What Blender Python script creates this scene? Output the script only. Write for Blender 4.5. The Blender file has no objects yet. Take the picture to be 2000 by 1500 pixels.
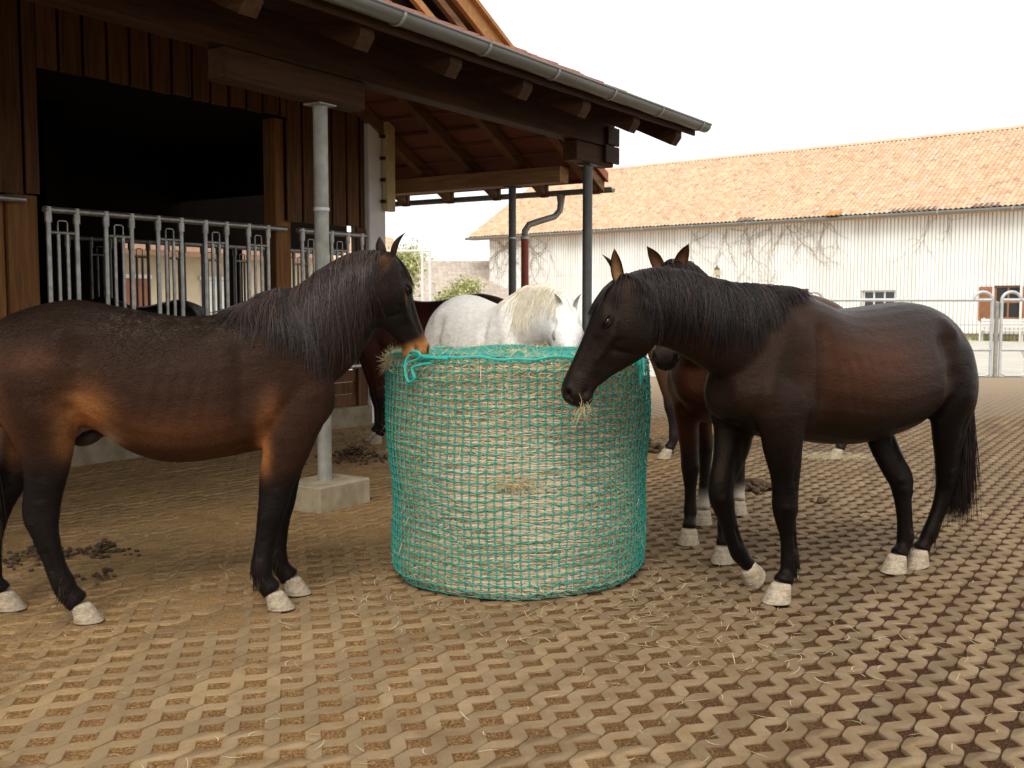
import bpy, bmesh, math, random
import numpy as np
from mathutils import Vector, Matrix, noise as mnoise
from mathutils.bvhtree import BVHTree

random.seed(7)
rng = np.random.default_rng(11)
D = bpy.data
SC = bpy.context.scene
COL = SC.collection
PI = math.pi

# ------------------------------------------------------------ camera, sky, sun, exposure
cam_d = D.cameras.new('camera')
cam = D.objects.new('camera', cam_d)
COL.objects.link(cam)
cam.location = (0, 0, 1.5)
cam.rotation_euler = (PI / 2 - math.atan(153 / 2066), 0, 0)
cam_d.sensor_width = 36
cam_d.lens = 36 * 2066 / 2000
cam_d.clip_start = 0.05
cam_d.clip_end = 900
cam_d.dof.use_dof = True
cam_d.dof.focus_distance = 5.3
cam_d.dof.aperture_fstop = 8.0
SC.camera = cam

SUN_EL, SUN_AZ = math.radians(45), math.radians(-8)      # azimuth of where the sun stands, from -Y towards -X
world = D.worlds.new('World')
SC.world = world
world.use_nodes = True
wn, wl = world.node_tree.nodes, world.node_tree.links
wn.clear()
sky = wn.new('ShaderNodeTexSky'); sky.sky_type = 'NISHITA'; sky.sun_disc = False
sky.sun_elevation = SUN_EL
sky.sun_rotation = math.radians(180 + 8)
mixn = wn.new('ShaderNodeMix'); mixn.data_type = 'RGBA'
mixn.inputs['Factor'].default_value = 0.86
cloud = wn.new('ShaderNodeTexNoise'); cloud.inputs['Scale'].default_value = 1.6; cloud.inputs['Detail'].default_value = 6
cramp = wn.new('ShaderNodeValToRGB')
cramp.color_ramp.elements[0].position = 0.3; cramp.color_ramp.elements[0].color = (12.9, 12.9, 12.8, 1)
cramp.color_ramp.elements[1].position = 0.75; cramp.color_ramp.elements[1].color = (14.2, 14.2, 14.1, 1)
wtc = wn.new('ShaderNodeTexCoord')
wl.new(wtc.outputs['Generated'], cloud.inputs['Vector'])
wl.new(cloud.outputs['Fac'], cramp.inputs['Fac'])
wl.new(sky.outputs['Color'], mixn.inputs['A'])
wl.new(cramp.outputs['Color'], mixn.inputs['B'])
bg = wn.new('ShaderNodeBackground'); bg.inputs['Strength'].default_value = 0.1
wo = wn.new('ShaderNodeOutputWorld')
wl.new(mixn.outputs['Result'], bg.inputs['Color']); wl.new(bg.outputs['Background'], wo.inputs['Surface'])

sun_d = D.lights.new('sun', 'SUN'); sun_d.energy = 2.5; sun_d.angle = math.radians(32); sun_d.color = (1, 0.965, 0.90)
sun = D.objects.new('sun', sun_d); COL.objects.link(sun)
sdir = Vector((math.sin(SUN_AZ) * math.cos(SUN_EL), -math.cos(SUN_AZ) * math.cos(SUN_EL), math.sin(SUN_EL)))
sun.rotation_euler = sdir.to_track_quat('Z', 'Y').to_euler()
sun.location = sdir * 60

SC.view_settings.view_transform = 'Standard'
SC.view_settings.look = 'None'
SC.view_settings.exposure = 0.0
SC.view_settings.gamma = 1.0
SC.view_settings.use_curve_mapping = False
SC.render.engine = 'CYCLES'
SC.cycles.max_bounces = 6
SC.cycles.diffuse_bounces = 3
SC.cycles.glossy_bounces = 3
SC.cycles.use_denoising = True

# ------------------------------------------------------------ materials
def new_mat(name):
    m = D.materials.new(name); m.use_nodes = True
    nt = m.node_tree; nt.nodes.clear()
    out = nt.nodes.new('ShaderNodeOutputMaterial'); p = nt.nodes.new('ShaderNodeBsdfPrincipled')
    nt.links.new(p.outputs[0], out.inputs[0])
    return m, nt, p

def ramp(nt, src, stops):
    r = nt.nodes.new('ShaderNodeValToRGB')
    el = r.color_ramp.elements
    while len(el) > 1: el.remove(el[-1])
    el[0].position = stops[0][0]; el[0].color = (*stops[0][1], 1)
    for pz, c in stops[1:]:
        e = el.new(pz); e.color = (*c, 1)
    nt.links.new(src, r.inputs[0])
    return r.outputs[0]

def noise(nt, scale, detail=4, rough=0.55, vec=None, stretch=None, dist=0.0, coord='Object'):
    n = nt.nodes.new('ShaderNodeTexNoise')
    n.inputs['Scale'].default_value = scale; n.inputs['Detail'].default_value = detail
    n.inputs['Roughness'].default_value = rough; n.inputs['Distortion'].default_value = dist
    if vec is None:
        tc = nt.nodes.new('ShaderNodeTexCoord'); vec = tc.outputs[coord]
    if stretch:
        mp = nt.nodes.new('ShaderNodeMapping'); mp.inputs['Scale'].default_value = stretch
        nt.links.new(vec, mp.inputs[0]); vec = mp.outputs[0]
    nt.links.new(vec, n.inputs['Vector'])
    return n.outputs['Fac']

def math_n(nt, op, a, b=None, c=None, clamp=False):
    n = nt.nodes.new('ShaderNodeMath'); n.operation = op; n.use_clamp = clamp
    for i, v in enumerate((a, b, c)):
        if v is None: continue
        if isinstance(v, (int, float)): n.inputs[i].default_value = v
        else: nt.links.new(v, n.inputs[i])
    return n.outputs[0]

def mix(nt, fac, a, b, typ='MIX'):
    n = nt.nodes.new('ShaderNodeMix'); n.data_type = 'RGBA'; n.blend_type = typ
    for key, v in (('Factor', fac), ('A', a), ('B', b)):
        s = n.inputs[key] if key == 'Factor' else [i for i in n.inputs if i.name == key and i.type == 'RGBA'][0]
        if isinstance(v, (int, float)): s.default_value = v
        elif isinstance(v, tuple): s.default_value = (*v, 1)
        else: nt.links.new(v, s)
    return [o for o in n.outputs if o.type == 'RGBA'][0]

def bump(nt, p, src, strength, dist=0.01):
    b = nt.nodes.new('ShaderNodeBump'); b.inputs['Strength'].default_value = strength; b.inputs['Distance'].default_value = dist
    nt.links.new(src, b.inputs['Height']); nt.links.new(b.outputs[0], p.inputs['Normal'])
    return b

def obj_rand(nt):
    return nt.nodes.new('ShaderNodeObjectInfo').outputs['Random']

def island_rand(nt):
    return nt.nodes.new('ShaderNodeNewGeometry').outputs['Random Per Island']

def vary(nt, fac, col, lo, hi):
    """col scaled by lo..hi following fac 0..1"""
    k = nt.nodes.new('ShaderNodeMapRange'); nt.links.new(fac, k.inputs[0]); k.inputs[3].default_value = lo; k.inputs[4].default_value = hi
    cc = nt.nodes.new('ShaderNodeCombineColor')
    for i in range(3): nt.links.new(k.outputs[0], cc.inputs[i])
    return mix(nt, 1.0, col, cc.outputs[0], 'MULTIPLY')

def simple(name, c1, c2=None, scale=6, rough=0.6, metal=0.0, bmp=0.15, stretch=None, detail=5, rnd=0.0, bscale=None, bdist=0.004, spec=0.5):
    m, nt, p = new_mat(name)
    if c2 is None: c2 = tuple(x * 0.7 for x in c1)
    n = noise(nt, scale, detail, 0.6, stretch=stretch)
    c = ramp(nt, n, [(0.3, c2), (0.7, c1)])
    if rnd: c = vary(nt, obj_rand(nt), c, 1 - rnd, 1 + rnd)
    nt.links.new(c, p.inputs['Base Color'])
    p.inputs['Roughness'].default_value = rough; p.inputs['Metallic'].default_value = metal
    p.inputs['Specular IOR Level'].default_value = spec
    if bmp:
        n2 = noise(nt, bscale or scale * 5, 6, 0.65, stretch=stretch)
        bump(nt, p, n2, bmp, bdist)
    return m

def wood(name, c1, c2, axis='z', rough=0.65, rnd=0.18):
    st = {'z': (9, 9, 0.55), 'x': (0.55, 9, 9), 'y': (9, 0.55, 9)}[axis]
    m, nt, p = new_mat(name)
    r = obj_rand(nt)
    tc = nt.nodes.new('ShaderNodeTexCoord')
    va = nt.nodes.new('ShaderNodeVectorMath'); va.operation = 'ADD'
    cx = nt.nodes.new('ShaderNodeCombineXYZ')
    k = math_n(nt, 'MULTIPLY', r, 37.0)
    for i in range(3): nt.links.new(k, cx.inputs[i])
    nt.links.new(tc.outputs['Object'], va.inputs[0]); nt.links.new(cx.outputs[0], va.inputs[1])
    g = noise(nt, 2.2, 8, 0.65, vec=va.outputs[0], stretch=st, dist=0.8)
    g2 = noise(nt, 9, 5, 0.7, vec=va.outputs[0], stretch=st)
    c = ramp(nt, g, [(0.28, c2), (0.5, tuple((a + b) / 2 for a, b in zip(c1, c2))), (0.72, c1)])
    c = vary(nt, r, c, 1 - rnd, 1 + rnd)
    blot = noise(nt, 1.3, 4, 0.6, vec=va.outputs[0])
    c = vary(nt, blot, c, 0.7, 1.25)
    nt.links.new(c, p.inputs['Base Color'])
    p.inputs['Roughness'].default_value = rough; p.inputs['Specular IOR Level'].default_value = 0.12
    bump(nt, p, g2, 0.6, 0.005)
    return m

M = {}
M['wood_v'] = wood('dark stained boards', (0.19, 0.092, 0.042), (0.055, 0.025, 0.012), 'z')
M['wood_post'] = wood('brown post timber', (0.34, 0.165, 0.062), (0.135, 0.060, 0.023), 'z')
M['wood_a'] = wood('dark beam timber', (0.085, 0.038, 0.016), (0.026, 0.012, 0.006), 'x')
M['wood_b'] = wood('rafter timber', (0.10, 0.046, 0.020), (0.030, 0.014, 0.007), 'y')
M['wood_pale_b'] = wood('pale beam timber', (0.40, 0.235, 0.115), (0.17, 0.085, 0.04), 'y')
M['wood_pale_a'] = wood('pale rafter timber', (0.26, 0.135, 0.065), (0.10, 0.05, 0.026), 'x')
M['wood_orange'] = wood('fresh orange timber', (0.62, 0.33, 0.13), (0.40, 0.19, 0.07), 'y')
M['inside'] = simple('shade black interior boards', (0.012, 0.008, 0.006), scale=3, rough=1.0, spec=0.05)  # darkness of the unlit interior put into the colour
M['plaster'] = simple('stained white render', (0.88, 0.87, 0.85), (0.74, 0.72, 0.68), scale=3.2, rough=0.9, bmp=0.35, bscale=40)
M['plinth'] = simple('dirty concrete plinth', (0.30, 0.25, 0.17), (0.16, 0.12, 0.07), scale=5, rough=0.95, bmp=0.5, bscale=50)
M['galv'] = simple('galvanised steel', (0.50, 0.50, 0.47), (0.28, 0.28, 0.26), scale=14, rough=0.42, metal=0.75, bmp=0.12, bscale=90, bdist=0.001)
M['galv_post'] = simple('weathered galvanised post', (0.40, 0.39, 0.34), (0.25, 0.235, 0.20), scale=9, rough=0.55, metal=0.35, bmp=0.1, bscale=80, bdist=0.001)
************
Repeat, word for word and with no pictures, only the lines running from the beginning of the data to the line that contains "PI = math.pi".

[Result of this exercise]:
What Blender Python script creates this scene? Output the script only. Write for Blender 4.5. The Blender file has no objects yet. Take the picture to be 2000 by 1500 pixels.
import bpy, bmesh, math, random
import numpy as np
from mathutils import Vector, Matrix, noise as mnoise
from mathutils.bvhtree import BVHTree

random.seed(7)
rng = np.random.default_rng(11)
D = bpy.data
SC = bpy.context.scene
COL = SC.collection
PI = math.pi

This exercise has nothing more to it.